Delay Optimization of IoT-Edge Computing in Smart Grid Using Deep Reinforcement Learning

Abstract

Internet of Things (IoT) technology is being increasingly used in the smart grid to enable real-time monitoring, control, and optimization of power systems. With the Internet as processing centre for IoT, various physical devices such as sensors, meters, and controllers, it enables them to exchange information and interact among each other. In an IoT system, edge computing provides a decentralized computing environment where data can be processed close to the source, reducing latency and network traffic. By integrating IoT edge computing, the smart grid system can collect real-time data on grid operations and use this information to optimize its performance. However, the large volume of data generated by IoT devices in a smart grid system can cause delays in processing and decision-making.
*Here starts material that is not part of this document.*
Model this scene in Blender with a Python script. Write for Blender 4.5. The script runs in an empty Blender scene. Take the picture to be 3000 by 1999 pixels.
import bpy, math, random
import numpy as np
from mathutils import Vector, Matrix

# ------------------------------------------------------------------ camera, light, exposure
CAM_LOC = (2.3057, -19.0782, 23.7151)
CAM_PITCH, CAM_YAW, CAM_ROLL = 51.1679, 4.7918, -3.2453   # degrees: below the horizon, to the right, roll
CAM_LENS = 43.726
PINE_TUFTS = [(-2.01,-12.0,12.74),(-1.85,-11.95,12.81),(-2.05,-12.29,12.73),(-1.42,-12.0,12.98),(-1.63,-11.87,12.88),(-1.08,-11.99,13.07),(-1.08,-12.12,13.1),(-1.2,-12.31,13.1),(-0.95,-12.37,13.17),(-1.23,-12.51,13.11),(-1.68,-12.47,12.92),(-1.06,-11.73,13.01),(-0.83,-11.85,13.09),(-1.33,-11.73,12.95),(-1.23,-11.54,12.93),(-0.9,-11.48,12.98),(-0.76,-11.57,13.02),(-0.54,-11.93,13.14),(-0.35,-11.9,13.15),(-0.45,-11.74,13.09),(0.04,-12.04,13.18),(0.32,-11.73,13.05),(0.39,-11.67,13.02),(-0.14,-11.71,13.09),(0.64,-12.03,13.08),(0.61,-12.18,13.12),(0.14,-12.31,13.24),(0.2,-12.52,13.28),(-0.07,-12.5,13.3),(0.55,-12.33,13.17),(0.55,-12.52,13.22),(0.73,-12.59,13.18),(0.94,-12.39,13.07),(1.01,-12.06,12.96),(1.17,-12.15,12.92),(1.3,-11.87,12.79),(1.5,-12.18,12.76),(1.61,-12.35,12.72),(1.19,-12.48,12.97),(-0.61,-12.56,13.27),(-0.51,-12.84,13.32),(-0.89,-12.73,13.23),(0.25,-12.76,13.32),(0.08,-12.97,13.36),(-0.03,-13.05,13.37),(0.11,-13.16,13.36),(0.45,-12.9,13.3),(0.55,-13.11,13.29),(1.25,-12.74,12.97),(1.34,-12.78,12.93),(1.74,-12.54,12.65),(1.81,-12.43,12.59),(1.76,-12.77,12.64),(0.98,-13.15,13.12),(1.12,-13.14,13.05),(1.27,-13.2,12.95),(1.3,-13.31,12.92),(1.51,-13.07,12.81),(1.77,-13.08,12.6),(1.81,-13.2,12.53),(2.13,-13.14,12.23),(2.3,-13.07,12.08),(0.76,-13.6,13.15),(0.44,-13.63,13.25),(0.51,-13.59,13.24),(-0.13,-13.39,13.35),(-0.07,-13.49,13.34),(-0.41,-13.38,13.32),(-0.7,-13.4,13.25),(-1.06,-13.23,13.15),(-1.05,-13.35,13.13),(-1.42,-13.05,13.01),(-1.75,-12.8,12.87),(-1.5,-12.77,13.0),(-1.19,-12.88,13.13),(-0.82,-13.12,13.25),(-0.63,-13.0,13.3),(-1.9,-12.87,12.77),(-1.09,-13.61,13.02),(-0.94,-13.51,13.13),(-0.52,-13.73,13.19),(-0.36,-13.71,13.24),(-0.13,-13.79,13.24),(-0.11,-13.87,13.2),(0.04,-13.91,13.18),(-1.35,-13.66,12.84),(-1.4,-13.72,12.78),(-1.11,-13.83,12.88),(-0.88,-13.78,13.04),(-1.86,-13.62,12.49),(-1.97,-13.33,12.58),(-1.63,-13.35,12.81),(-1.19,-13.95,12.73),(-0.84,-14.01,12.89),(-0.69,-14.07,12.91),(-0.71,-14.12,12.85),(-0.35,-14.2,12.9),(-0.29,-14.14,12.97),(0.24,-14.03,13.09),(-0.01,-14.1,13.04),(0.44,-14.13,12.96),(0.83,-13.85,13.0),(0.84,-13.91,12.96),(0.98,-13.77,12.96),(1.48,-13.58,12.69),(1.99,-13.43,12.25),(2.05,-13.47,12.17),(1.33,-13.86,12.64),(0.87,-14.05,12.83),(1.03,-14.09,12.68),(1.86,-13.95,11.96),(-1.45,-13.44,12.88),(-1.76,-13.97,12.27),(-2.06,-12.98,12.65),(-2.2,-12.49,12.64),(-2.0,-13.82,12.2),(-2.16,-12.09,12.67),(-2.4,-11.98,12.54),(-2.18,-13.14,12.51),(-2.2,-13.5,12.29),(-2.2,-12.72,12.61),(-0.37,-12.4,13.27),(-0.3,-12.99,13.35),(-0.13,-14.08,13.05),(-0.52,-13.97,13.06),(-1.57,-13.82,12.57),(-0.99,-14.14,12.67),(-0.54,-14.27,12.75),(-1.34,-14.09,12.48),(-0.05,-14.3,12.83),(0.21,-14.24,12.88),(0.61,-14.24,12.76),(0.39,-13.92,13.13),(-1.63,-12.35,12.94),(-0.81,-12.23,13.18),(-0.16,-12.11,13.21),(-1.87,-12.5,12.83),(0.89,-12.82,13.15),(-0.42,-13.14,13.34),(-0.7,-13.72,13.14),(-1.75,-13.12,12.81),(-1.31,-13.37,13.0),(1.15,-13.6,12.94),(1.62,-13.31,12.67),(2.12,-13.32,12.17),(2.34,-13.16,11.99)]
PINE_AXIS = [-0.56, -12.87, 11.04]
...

To overcome this challenge, delay optimization techniques such as workload allocation is needed to ensure that the smart grid system can quickly and accurately process the data it receives from IoT devices and make decisions based on that data. By using deep reinforcement learning (DRL), we can implement and evaluate the proposed method which is the workload allocation technique. DRL algorithms can learn to decide which action is the best based on the situation of the grid, optimizing delay without the knowledge of the system itself. By using edge-computing as proposed technique, it is proven that it can outperform the cloud computing method based on the result from the simulation.